I’ve preached three times at my old school, twice at my old University and once at my old theological college. On each occasion my old teachers were there. You are immediately 12, or 20, or 25 again. Past and present and future are bound up in a complex way – you are grateful for memory and tradition, but aware that the world has moved on, that there are new things to say, and that you, not your teachers, are the one to say them.
In our second reading today Jesus was on just such territory. His ministry had been public for long enough for him to return to those who had known him longest with a degree of wider fame and approval. No doubt his former teachers would be there. After a promising start it gets difficult. His message doesn’t fulfil expectations, nor sit with their world view. By challenging them Jesus makes them angry, and the section actually ends with them dragging him out of synagogue and town and attempting to hurl him off a cliff. At least I’ve returned from my old places – and with my expenses.
There is past, present and future here. The past is signified by the reading. The synagogue custom was to read a small section of the Scriptures each week. Someone would then teach about them. Jesus is invited to read and speak. He is given Isaiah and finds Chapter 61 – tonight’s first reading. The hopes of the Jews had come to be all wrapped together in a figure who would exemplify the King, the Prophet, the Son of God, the Servant who suffered, the Messiah. These are longings from the past which the people hearing would have stored and cherished. We have similar ‘trust deeds’. We have a rich heritage, which shapes us and which we should celebrate.

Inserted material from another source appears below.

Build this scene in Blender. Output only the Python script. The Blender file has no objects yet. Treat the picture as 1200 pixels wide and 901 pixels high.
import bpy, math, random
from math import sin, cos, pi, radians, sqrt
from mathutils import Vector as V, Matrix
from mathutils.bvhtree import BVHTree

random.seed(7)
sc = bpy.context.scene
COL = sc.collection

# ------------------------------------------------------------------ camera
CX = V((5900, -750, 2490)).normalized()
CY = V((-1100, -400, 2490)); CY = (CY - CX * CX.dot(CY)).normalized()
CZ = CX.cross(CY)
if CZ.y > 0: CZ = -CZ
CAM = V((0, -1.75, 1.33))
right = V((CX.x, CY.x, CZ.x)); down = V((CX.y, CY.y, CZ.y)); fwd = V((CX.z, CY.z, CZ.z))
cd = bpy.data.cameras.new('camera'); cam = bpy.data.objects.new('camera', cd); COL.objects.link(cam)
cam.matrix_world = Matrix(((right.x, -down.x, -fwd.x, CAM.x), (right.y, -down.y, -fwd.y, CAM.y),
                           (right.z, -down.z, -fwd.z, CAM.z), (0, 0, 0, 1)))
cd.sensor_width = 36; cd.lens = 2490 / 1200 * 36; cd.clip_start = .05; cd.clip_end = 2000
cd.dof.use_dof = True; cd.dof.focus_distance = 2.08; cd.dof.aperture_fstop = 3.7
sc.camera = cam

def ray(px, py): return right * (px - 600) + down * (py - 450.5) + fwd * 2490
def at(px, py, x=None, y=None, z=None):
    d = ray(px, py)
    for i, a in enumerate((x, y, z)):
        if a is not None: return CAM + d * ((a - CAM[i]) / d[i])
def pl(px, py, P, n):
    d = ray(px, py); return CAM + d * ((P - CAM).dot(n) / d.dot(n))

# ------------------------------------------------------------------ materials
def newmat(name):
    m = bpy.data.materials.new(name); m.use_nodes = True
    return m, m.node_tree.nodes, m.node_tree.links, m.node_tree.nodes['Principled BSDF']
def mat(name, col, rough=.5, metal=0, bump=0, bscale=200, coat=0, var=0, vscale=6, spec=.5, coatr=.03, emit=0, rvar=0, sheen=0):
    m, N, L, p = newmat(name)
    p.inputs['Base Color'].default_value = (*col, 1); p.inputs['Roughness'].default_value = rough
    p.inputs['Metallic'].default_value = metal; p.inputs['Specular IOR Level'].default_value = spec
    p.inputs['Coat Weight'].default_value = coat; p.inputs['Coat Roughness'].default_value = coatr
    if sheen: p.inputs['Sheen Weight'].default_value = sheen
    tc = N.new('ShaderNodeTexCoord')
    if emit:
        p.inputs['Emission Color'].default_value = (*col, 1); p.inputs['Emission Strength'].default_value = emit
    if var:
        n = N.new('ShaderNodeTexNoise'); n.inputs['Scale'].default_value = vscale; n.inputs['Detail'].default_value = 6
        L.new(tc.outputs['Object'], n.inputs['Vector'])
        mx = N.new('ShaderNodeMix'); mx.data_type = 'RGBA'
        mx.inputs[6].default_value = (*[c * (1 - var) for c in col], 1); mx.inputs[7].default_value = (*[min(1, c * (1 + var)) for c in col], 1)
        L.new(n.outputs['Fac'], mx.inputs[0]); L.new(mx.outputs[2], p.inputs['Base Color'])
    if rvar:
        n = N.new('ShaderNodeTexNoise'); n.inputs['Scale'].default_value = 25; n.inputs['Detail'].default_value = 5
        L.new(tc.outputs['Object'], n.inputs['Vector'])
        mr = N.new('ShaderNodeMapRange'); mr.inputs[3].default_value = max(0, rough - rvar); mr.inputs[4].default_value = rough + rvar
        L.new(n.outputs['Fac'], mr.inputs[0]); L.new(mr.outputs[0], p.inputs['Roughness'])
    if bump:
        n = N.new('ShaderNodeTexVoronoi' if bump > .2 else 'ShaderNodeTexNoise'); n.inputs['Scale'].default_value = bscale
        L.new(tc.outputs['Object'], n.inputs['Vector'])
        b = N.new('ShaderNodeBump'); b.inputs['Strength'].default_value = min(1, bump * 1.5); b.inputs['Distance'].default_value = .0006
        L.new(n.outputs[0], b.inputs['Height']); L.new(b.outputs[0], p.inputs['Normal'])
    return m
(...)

But there is a present reality also: we are not shaped solely by what we have been handed. Jesus makes this clear by his interpretation of the passage: this is God’s today. After the last of the recognised prophets all that was left was the echo of God’s word – what the Jews called the bath qol – the reverberations of the past until the Messiah was announced in person. After 400 years Jesus says that all is fulfilled in him: he is the bringer of good news to the poor; the freer of captives, the healer of the blind, the liberator of the oppressed, the one whose words bring in the new era of God’s blessing. Jesus does not look back to when it was better before, nor look forward to what might be if all went well. He says: all that is here now. In me.

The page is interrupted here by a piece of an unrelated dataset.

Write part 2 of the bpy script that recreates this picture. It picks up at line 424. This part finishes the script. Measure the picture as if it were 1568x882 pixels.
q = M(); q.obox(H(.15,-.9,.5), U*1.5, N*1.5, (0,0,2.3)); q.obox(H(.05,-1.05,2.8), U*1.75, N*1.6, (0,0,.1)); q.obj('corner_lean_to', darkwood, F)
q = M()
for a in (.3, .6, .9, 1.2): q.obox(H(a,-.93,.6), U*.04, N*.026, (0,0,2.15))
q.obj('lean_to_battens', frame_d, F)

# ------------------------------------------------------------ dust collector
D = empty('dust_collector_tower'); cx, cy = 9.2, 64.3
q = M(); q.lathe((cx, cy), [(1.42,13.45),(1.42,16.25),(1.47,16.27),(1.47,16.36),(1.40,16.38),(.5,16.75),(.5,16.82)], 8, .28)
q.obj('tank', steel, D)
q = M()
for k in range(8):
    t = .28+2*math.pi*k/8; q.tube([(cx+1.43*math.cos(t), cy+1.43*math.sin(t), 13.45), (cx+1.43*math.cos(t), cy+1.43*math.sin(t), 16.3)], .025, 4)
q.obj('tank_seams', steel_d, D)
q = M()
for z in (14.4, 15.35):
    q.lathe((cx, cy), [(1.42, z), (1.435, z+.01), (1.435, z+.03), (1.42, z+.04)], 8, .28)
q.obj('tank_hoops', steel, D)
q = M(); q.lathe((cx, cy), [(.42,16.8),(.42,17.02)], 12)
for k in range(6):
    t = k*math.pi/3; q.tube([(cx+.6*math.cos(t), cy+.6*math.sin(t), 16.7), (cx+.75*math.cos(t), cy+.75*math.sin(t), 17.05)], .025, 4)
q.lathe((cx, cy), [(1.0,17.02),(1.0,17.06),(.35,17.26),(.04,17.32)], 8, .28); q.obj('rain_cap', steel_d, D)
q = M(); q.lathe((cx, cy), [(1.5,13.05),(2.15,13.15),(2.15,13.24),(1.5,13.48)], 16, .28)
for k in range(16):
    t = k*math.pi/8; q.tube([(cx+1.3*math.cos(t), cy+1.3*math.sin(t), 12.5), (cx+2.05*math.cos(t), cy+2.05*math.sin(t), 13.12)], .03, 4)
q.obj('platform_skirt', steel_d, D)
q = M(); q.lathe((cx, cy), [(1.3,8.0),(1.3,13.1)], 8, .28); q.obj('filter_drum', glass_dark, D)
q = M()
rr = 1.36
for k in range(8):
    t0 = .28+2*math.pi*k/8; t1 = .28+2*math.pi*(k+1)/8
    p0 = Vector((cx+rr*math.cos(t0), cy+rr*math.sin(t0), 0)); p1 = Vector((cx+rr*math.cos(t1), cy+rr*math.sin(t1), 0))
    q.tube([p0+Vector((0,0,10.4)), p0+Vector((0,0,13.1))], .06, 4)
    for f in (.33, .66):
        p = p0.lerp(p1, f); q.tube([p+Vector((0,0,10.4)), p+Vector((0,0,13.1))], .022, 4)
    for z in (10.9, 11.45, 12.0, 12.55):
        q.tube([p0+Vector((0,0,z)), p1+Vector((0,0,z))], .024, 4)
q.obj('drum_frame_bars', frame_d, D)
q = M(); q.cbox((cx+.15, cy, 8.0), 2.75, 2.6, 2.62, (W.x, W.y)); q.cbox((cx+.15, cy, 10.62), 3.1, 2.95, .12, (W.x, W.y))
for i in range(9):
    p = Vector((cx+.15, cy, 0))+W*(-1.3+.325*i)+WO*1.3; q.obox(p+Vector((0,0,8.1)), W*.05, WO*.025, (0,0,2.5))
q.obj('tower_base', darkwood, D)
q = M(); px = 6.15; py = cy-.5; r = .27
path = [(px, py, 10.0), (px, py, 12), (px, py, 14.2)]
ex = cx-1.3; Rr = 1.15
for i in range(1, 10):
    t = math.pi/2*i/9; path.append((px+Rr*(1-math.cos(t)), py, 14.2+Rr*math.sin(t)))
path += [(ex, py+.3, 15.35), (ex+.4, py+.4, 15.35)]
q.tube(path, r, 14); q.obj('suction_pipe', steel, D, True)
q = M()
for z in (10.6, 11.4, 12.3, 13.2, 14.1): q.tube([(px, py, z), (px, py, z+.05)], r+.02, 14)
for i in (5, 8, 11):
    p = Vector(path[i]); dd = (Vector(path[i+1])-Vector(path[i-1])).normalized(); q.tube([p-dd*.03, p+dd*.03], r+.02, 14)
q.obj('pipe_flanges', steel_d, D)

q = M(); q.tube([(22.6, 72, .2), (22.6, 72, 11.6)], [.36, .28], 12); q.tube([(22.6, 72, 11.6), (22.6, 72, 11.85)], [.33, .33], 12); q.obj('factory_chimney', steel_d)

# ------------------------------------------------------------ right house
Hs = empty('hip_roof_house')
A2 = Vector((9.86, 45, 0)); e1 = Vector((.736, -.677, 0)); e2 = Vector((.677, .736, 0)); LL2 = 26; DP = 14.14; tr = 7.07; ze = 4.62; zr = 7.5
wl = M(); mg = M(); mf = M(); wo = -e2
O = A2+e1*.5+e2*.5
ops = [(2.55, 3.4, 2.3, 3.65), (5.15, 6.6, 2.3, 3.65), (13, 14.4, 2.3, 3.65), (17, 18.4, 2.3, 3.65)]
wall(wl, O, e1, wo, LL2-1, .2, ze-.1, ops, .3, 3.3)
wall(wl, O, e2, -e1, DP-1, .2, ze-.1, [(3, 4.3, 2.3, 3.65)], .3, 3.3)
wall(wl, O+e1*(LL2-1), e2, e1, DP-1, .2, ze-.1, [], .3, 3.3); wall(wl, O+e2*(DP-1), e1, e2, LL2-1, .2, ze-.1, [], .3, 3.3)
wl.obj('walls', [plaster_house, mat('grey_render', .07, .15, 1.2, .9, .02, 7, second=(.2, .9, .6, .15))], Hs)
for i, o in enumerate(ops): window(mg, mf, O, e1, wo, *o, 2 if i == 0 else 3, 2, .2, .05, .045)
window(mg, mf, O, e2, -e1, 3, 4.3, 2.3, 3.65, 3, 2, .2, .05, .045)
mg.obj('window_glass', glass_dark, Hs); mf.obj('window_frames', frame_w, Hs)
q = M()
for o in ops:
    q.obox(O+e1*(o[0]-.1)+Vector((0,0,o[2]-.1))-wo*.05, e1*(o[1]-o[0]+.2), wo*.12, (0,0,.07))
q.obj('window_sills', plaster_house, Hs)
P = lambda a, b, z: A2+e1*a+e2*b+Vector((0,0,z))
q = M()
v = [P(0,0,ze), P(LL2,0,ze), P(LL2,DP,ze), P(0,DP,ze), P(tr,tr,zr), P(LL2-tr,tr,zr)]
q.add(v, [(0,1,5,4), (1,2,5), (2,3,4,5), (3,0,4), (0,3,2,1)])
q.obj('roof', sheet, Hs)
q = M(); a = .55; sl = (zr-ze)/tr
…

And this shapes our past and future and our present. What Jesus does here is to say that God’s eternal new day has dawned. What the prophets longed for has been realised, and because this is the new day, the acceptable year, the day of the Lord’s favour, it is now here for ever. “Today this scripture has been fulfilled in your hearing” is spoken to us now as well as to the people in the Nazareth synagogue. It means that everything about God’s new kingdom is here, for us to live in for ever. It may not be fully revealed, but the reality is now, and part of our task it to bring it to fruition.
Our past shapes us. Our future beckons us. But what inspires us today is bringing in the liberation only found in Jesus. That will mean shaping a society based on justice and service, not greed and selfishness, and it will require the churches to lead the way in showing how human beings can live together without tearing each other apart. Not spending all our energy in finding elaborate ways to disagree with each other as our prime focus might be a start. If we get that right, even a little bit, we may just irritate human society as Jesus’s hearers in the synagogue were irritated.
What will happen when the churches become places of freedom, healing, and proclamation of God’s today? When we get the message of liberation and freedom we will not just be a warm and welcoming fellowship. We will burst out of the doors and seek out people who cry out for friendship in their loneliness and for food in their hunger, light in their darkness.
I’ve just been with David and others at the Tea Service at Henderson Court. Age UK Camden operate a Good Neighbours scheme from there. It’s just lost its Lottery funding. It needs £45,000. We need to ask how we, with others, can be good news for the poor for them. And rather than reacting, this is about actively seeking such ways of bringing liberation and asking why it is needed in the first place. This is about salvation, not just making things slightly better.
How, today, can we be God’s future for the world? That’s a question for all of us, reflecting on our past, moving into our future, and living each day in the presence of God who sets us free. Amen.